The election of another populist in an EU member state is a worrying sign, though the gravest consequences could be felt by those in Kyiv rather than in Brussels. Babiš campaigned against the support for Ukraine and any potential route towards EU membership. Babiš’ pledge to cancel the Prague-led ammunition initiative will undoubtedly place the newly elected Czech PM alongside Fico and Orbán in the EU’s ‘coalition of the unwilling’. Just last year, Babiš founded a new group within the European Parliament called the ‘Patriots for Europe’. Fellow inaugural members include other radical right figures such as Viktor Orbán, Jordan Bardella of the French National Rally, and Herbert Kickl of the Austrian Freedom Party. Right-wing nationalist populism has, ironically, become an international movement.

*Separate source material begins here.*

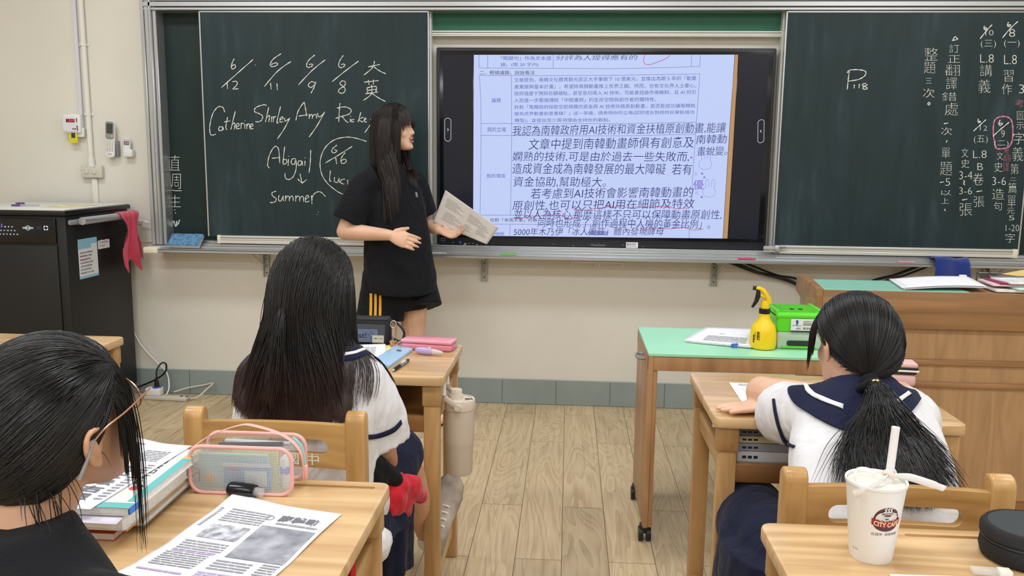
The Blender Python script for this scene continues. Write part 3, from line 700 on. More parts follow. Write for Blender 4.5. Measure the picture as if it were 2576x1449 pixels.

The reliance of the new Prime Minister on a coalition propped up by two far-right parties adds further worry. The SPD party has been described as neo-fascist, while the AUTO party attacks ‘green fanatics’ and is peculiar in that it was created for motorists - the party's name translates to “Motorists for Themselves”. However, despite the eurosceptic nature of these parties, the newly elected Czech Prime Minister holds that he will not hold a referendum on either EU or NATO membership. Only time will tell.
Aside from the implications for regional security, the Czech election offers some lessons for our politics in the UK. First, on the tendency of populist parties to move their policy positions rapidly in response to changes in public opinion. Second, the realignment of these parties towards a socially conservative and economically interventionist model that defies a simple right vs left analysis or counterstrategy. Third, the limitations of legislating against the involvement of elected populist politicians in national media - particularly when it’s done too late. And last , to recognise the speed and success that radical right figures adopt new forms of media and use them to their advantage.